PHILADELPHIA (CBS) - Fifty years ago, Philadelphia civil rights activists began marching to desegregate Girard College. That effort is bearing fruit once again as the school prepares to graduate its second Gates Millennium Scholar.

"I've definitely decided to go to Harvard," says Brandon Dixon, 17. The Girard College senior is class valedictorian, a second term student body president and a leader in his boy scout troop. So far, he's gotten accepted at five Ivy League schools and six other top schools as well.

"Harvard, Yale, Columbia, Dartmouth, University of Pennsylvania, Stanford," says Dixon, smiling.

But seven years ago, when he left his Northeast Philadelphia home to begin his journey at Girard, his future was unclear.

"I cried for three months straight," he says. "My mom wanted me to leave because she didn't like to see my crying."

But he soon adjusted, made friends, and excelled.
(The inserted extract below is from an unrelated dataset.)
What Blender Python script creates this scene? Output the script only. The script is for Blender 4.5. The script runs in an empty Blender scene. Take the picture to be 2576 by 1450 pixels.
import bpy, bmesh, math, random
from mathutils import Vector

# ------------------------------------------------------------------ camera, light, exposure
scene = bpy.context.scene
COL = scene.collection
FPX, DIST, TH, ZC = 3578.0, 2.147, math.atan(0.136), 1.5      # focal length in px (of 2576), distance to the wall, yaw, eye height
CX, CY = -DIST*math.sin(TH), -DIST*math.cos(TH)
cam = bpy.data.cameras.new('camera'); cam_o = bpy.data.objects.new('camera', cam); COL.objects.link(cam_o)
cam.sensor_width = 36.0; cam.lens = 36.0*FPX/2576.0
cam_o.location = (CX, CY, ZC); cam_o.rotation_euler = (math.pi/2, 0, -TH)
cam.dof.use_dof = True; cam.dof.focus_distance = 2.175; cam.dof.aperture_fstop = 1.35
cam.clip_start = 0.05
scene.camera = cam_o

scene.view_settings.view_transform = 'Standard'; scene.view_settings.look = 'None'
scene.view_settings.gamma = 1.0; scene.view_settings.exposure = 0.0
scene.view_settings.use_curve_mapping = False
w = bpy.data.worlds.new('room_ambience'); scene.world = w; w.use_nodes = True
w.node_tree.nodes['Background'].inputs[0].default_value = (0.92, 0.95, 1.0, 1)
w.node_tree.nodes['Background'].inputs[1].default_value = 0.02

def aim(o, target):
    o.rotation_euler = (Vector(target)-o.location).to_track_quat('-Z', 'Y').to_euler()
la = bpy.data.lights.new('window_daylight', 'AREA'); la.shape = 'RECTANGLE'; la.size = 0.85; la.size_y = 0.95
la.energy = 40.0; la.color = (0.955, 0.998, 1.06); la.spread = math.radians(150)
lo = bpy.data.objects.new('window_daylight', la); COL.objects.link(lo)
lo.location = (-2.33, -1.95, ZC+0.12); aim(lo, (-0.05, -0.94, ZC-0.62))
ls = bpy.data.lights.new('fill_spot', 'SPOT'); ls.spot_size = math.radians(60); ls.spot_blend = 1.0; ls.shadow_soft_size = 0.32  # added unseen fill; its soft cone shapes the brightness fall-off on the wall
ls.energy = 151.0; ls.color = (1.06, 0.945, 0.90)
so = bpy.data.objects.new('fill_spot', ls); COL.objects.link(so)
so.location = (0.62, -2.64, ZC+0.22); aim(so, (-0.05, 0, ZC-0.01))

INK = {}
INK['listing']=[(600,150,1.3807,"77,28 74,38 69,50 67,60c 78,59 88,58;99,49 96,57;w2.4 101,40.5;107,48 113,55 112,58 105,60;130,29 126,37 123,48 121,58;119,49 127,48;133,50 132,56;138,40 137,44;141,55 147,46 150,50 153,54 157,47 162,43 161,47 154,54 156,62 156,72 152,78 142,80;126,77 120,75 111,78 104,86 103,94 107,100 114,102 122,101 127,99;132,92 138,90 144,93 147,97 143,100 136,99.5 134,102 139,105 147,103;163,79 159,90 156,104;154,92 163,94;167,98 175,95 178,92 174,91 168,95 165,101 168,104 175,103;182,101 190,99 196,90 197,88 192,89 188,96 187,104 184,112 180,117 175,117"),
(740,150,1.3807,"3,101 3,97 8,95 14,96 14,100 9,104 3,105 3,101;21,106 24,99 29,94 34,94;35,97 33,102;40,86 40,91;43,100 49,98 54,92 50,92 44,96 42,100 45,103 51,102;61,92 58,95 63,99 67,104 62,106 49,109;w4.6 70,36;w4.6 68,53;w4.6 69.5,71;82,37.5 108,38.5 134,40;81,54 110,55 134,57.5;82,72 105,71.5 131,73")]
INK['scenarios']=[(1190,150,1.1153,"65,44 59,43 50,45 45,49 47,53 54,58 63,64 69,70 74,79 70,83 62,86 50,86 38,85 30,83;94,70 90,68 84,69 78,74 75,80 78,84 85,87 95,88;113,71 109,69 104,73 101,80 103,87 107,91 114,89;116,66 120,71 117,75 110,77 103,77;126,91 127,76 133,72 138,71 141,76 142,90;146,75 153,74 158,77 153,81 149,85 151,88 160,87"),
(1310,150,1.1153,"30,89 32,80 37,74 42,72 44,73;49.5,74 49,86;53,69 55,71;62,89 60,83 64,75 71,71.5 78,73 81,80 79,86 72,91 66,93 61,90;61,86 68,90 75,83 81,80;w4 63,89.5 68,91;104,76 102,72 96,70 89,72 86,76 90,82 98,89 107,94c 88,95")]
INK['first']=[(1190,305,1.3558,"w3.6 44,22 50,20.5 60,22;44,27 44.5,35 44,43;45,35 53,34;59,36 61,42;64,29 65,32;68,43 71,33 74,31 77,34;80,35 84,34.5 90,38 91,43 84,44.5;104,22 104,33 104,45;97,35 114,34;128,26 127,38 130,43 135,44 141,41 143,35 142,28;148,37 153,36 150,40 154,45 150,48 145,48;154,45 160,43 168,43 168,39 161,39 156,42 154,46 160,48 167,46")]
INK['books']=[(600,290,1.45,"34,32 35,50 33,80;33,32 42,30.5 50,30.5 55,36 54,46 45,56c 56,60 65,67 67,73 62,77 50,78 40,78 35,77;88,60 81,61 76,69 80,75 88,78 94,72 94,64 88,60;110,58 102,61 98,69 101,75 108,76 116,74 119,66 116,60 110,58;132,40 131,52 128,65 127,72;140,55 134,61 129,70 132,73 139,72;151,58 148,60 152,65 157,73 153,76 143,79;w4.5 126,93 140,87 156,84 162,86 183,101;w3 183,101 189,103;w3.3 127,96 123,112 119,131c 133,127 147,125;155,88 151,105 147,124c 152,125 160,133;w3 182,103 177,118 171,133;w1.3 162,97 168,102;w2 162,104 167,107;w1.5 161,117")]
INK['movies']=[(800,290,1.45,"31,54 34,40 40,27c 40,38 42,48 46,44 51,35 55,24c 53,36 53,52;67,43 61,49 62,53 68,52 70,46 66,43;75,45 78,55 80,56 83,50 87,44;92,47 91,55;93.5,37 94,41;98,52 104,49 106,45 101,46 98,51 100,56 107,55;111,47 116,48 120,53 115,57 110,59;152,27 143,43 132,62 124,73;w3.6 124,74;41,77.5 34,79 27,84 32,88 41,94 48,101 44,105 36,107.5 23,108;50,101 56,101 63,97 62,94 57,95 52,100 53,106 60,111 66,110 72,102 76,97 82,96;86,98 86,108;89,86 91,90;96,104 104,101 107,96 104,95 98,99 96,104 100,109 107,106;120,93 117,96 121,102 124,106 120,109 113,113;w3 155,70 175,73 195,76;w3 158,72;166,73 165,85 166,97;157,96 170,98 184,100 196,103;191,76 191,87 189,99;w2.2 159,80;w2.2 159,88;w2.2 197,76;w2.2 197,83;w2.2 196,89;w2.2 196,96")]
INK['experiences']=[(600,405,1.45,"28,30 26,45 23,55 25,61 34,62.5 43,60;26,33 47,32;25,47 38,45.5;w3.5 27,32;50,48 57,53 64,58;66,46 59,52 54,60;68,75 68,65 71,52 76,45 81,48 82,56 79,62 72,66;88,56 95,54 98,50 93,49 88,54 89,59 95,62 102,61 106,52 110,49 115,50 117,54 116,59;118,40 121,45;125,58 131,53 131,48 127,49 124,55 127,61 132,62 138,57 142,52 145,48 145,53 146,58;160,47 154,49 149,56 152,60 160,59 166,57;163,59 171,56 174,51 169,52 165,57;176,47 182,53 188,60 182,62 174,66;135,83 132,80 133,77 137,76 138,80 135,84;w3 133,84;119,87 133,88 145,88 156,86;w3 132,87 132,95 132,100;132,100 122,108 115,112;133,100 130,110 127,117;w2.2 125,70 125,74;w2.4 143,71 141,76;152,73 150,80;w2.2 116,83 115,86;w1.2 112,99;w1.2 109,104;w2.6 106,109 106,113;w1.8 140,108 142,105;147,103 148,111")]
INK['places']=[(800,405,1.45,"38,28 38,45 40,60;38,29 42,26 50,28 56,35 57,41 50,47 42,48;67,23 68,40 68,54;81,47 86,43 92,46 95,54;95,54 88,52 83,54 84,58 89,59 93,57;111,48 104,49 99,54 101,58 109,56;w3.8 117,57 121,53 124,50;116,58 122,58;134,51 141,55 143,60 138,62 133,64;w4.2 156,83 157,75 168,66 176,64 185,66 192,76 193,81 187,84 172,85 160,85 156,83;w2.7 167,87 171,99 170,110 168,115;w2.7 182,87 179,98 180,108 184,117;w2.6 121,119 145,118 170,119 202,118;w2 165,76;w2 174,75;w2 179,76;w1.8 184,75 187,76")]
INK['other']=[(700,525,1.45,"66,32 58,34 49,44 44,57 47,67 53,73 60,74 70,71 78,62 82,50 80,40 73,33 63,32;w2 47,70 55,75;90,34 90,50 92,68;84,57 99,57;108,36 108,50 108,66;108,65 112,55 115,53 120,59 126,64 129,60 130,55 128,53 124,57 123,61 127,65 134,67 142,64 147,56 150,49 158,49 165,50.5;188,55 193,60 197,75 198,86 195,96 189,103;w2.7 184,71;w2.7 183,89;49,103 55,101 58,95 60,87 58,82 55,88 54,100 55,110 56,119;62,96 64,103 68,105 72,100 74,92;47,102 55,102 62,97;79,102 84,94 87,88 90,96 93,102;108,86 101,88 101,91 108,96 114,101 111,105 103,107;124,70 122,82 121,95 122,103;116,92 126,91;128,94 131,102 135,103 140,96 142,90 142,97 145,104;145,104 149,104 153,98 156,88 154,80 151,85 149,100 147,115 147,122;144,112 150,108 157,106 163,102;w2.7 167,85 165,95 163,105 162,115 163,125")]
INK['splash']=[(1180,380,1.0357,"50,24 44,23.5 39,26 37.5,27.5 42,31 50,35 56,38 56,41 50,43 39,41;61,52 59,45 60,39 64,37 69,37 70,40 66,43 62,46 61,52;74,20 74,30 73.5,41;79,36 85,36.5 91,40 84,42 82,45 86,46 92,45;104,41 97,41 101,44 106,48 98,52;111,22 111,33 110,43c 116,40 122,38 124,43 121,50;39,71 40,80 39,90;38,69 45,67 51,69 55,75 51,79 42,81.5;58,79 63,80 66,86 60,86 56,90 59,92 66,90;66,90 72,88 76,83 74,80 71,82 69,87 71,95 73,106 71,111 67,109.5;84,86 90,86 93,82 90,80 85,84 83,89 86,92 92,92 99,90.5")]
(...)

Why and how? He says it's because his mother made him believe he was born to be something great:

"She calls me the miracle baby because she had me at 45 and most people don't have babies around that age. So she told me I was destined to be something."

And he believed it. Using his fellow classmates as fuel for competition, Dixon is a self-described loner with a "goofy" sense of humor. He loves to read and loves nature and tennis.

"I'm not good at it," he says, jokingly.

But thanks to his work ethic, he just found out he received a Gates Millennium Scholarship that'll pick up his portion of the tab on his education through a Ph.D. And he'll need it, because Dixon loves going to school, plus he's reaching for the stars.

"My ultimate goal is to president of the United States," he says. "I'm destined to do great, so I'm been trying to love up to that my entire life."

Despite so many successes, Dixon says he works to remain humble by remembering those who sacrified so he could be where he is today:

"When you look at the senior class -- which is all African American except for two students-- we are excelling here. Fifty years later there's so much progress and I'm grateful."